Sevgili kardeşlerim! Eğer Tevrat’ı, İncil’i ve Kur’ân-ı Kerim’i bizim gözümüzle incelerseniz âyetleri veririz size. Göreceksiniz ki; 7 safha ve 4 tane teslim Tevrat’ın da İncil’in de Kur’ân-ı Kerim’in de esasını teşkil ediyor. Aradan geçen yüzlerce sene sebebiyle ritüellerde yani merasimlerde değişiklikler oluşmuş. Meselâ museviler ve hristiyanlar bizim gibi, bizim standartlarda namaz kılmıyorlar. Ama onların da kendilerine has çok ibadetleri var.

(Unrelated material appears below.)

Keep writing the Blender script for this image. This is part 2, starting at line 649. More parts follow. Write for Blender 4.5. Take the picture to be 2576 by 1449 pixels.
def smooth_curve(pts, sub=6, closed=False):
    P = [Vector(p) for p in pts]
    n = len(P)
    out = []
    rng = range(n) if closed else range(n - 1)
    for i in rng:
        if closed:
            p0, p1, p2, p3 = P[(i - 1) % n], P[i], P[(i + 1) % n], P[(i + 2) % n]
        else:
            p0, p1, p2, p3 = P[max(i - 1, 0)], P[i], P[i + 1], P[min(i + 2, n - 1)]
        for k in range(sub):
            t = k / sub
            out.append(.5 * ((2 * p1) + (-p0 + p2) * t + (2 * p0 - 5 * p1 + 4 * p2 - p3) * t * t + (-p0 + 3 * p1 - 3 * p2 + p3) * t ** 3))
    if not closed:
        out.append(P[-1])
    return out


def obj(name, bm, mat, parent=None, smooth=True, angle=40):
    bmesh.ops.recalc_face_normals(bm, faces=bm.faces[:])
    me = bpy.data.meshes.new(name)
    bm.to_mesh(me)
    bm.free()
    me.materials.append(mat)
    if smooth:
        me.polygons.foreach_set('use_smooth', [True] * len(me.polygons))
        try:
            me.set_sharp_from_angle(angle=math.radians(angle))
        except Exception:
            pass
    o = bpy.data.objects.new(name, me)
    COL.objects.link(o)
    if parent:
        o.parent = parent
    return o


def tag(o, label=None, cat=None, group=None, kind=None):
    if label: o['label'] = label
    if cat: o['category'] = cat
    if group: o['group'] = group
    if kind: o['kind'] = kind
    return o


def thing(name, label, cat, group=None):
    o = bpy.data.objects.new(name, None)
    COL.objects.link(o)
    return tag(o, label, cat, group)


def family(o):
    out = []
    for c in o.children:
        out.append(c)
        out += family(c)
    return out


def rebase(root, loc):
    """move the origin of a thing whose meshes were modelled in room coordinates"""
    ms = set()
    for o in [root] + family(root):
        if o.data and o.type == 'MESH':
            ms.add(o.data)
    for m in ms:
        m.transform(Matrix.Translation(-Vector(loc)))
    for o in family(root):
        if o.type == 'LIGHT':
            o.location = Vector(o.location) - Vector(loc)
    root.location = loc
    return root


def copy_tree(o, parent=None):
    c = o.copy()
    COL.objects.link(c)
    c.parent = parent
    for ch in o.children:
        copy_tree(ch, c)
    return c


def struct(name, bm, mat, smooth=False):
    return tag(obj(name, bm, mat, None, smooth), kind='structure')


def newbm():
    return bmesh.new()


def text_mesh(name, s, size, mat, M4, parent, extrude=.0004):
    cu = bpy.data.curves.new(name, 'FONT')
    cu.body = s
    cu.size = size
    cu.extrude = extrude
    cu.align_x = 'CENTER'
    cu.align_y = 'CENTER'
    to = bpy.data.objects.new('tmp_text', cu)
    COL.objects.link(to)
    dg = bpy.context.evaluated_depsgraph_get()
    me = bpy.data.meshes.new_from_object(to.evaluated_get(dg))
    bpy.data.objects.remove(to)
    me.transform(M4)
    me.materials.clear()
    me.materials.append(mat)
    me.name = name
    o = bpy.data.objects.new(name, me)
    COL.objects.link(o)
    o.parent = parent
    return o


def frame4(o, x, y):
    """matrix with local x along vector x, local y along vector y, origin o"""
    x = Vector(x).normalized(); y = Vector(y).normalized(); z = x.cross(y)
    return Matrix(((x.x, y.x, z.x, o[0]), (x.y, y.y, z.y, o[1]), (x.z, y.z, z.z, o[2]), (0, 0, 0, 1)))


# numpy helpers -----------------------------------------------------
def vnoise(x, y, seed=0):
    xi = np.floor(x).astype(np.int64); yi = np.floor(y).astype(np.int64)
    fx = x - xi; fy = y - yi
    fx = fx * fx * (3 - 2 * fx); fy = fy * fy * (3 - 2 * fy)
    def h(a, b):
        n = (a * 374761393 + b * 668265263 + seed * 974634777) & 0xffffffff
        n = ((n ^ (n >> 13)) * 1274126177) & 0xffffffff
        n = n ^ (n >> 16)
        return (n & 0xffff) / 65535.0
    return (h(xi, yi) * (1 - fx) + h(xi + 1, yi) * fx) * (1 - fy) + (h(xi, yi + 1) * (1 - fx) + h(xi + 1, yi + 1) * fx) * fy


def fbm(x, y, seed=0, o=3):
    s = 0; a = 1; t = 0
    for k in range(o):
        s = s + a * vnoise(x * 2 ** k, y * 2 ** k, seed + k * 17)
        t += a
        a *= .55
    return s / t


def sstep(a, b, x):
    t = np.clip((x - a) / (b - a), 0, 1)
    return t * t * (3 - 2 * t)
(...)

Sevgili kardeşlerim! Onlarla konuştuğumuz zaman, 7 safha ve 4 teslimi onların kitaplarından kendilerine anlattığımız zaman, bugüne kadar hiçbirisi bize “hayır” demedi. Âyetleri verdik. Baktılar ki; kendi kitaplarında da aynı şeyler mevcut. O zaman tek bir Allah’ın olduğu, Hz. Musa’nın da Hz. İsa’nın da Hz. Muhammed Mustafa (S.A.V) Efendimiz’in de nebî olduğu vakıasıyla karşı karşıya kaldılar. Bizimle konuşana kadar diğer iki dînin sahiplerine negatif gözlerle bakan o insanlar, artık negatif gözlerle bakmıyorlar sevgili kardeşlerim, bizi dinledikten sonra. Allahû Tealâ’nın dîninin aynı esasları kavradığını, 7 safha ve 4 teslimden oluştuğunu artık öğrendiler.

• Allah'a ulaşmayı dilemek
• Mürşide tâbiiyet
• Ruhun Allah’a ulaşması; 1. teslim.
• Fizik bedenin teslimi; 2. teslim.
• Nefsin teslimi; 3. teslim.
• Muhlis olmak
• İradeyi Allah’a teslim etmek; 4. teslim.

• Ruhun,
• Vechin,
• Nefsin ve
• İradenin Allah’a teslimi.

İşte 3 kitaplı dînde de âyetleri birer birer tespit ettik ve konferanslarda musevilere de hristiyanlara da en güzel şekilde bunu anlatmaya çalıştık. ‘Ayrı ayrı dînlerin sahibi olmadığımızı, onların dînlerinde de 7 safha ve 4 teslimin şu, şu âyetlerde mevcut olduğunu’ hepsine birer birer anlattık sevgili kardeşlerim, konferanslarla. Ne oldu? Herşey çok güzel oldu. Baştan belki ihtimal bile veremeyen birçok insan olmuştur. Ama şimdiye kadar hiç kimse de sözlerimize sağlam bir lisanla itiraz edemedi. Çünkü söylediklerimiz hepsi Kur’ân âyetlerine, İncil âyetlerine ve Tevrat âyetlerine bağlıydı. Özellikle 7 safha ve 4 teslim, bundan önem kazanıyor. O 7 safha ve 4 teslimi hepiniz öğrenmelisiniz sevgili kardeşlerim! Tevrat’ta da İncil’de de Kur’ân-ı Kerim’de de ve yabancılarla konuştuğunuz zaman onlara kendi kitaplarında da aynı şeylerin var olduğunu, ruhlarını da fizik bendelerini de nefslerini de iradelerini de Allah’a teslim etmekle mükellef olduklarını anlatmak mecburiyetindeyiz.

İşte sevgili kardeşlerim, dünya sulhu bu hedeflere dayalı olarak yücelecektir ve bir gün bunu başardığımızı göreceğiz inşaallah. Allah hepinizden razı olsun.